• AIM OF THE TASK: Transcribe every line of the listing below without any deviation.

• GIVEN MATERIAL:
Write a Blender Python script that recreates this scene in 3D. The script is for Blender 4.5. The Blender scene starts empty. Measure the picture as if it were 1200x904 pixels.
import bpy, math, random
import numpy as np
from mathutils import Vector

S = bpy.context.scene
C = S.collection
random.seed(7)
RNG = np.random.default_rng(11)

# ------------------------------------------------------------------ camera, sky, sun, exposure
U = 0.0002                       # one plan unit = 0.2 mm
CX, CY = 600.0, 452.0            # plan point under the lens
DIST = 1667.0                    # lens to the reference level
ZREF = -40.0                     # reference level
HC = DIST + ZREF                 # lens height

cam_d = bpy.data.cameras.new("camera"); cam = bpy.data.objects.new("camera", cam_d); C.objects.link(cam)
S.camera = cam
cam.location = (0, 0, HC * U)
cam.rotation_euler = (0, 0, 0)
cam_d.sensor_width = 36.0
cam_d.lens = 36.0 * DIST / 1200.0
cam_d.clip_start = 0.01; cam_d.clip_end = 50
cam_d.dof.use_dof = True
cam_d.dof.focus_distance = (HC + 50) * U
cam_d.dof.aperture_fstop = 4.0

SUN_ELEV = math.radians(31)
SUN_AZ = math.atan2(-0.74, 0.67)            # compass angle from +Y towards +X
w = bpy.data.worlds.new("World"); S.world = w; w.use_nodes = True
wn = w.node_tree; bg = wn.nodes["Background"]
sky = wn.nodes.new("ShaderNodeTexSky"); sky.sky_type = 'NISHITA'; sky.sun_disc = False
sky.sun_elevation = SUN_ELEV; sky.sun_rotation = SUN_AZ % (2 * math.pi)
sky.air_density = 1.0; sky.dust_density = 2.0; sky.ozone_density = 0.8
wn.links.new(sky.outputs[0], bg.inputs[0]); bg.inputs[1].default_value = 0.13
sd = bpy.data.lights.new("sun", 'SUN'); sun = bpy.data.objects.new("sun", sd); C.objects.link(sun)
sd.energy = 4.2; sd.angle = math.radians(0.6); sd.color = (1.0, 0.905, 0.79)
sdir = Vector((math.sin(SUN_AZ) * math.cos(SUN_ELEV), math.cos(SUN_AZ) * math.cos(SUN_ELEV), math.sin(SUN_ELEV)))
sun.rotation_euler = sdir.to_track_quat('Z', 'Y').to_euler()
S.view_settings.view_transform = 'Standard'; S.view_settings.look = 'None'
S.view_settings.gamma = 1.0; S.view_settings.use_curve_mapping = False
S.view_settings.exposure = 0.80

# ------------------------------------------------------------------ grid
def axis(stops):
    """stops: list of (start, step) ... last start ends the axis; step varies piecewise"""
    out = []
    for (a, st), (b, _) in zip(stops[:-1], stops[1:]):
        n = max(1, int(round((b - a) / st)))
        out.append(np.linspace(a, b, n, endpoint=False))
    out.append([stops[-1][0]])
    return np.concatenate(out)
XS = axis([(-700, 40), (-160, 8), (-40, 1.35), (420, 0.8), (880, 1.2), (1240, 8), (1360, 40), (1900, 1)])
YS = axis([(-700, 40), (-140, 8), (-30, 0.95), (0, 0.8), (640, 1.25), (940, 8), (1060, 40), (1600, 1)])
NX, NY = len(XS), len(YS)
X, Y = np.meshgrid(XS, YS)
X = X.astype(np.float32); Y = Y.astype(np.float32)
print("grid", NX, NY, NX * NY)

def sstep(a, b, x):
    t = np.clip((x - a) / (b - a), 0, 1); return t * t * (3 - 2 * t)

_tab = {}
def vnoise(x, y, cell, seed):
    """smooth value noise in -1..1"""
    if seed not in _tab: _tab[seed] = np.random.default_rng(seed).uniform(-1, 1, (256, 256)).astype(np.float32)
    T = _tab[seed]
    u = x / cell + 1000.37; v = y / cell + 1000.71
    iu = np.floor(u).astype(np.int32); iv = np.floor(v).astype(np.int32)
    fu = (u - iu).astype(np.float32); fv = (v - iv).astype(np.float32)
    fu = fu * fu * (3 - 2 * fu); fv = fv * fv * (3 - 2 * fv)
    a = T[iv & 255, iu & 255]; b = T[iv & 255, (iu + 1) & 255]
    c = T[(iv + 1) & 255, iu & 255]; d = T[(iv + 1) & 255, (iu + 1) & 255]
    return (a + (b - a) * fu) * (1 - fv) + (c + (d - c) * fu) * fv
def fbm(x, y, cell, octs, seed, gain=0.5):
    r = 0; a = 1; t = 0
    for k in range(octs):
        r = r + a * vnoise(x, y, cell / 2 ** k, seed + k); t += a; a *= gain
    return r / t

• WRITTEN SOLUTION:
Write a Blender Python script that recreates this scene in 3D. The script is for Blender 4.5. The Blender scene starts empty. Measure the picture as if it were 1200x904 pixels.
import bpy, math, random
import numpy as np
from mathutils import Vector

S = bpy.context.scene
C = S.collection
random.seed(7)
RNG = np.random.default_rng(11)

# ------------------------------------------------------------------ camera, sky, sun, exposure
U = 0.0002                       # one plan unit = 0.2 mm
CX, CY = 600.0, 452.0            # plan point under the lens
DIST = 1667.0                    # lens to the reference level
ZREF = -40.0                     # reference level
HC = DIST + ZREF                 # lens height

cam_d = bpy.data.cameras.new("camera"); cam = bpy.data.objects.new("camera", cam_d); C.objects.link(cam)
S.camera = cam
cam.location = (0, 0, HC * U)
cam.rotation_euler = (0, 0, 0)
cam_d.sensor_width = 36.0
cam_d.lens = 36.0 * DIST / 1200.0
cam_d.clip_start = 0.01; cam_d.clip_end = 50
cam_d.dof.use_dof = True
cam_d.dof.focus_distance = (HC + 50) * U
cam_d.dof.aperture_fstop = 4.0

SUN_ELEV = math.radians(31)
SUN_AZ = math.atan2(-0.74, 0.67)            # compass angle from +Y towards +X
w = bpy.data.worlds.new("World"); S.world = w; w.use_nodes = True
wn = w.node_tree; bg = wn.nodes["Background"]
sky = wn.nodes.new("ShaderNodeTexSky"); sky.sky_type = 'NISHITA'; sky.sun_disc = False
sky.sun_elevation = SUN_ELEV; sky.sun_rotation = SUN_AZ % (2 * math.pi)
sky.air_density = 1.0; sky.dust_density = 2.0; sky.ozone_density = 0.8
wn.links.new(sky.outputs[0], bg.inputs[0]); bg.inputs[1].default_value = 0.13
sd = bpy.data.lights.new("sun", 'SUN'); sun = bpy.data.objects.new("sun", sd); C.objects.link(sun)
sd.energy = 4.2; sd.angle = math.radians(0.6); sd.color = (1.0, 0.905, 0.79)
sdir = Vector((math.sin(SUN_AZ) * math.cos(SUN_ELEV), math.cos(SUN_AZ) * math.cos(SUN_ELEV), math.sin(SUN_ELEV)))
sun.rotation_euler = sdir.to_track_quat('Z', 'Y').to_euler()
S.view_settings.view_transform = 'Standard'; S.view_settings.look = 'None'
S.view_settings.gamma = 1.0; S.view_settings.use_curve_mapping = False
S.view_settings.exposure = 0.80

# ------------------------------------------------------------------ grid
def axis(stops):
    """stops: list of (start, step) ... last start ends the axis; step varies piecewise"""
    out = []
    for (a, st), (b, _) in zip(stops[:-1], stops[1:]):
        n = max(1, int(round((b - a) / st)))
        out.append(np.linspace(a, b, n, endpoint=False))
    out.append([stops[-1][0]])
    return np.concatenate(out)
XS = axis([(-700, 40), (-160, 8), (-40, 1.35), (420, 0.8), (880, 1.2), (1240, 8), (1360, 40), (1900, 1)])
YS = axis([(-700, 40), (-140, 8), (-30, 0.95), (0, 0.8), (640, 1.25), (940, 8), (1060, 40), (1600, 1)])
NX, NY = len(XS), len(YS)
X, Y = np.meshgrid(XS, YS)
X = X.astype(np.float32); Y = Y.astype(np.float32)
print("grid", NX, NY, NX * NY)

def sstep(a, b, x):
    t = np.clip((x - a) / (b - a), 0, 1); return t * t * (3 - 2 * t)

_tab = {}
def vnoise(x, y, cell, seed):
    """smooth value noise in -1..1"""
    if seed not in _tab: _tab[seed] = np.random.default_rng(seed).uniform(-1, 1, (256, 256)).astype(np.float32)
    T = _tab[seed]
    u = x / cell + 1000.37; v = y / cell + 1000.71
    iu = np.floor(u).astype(np.int32); iv = np.floor(v).astype(np.int32)
    fu = (u - iu).astype(np.float32); fv = (v - iv).astype(np.float32)
    fu = fu * fu * (3 - 2 * fu); fv = fv * fv * (3 - 2 * fv)
    a = T[iv & 255, iu & 255]; b = T[iv & 255, (iu + 1) & 255]
    c = T[(iv + 1) & 255, iu & 255]; d = T[(iv + 1) & 255, (iu + 1) & 255]
    return (a + (b - a) * fu) * (1 - fv) + (c + (d - c) * fu) * fv
def fbm(x, y, cell, octs, seed, gain=0.5):
    r = 0; a = 1; t = 0
    for k in range(octs):
        r = r + a * vnoise(x, y, cell / 2 ** k, seed + k); t += a; a *= gain
    return r / t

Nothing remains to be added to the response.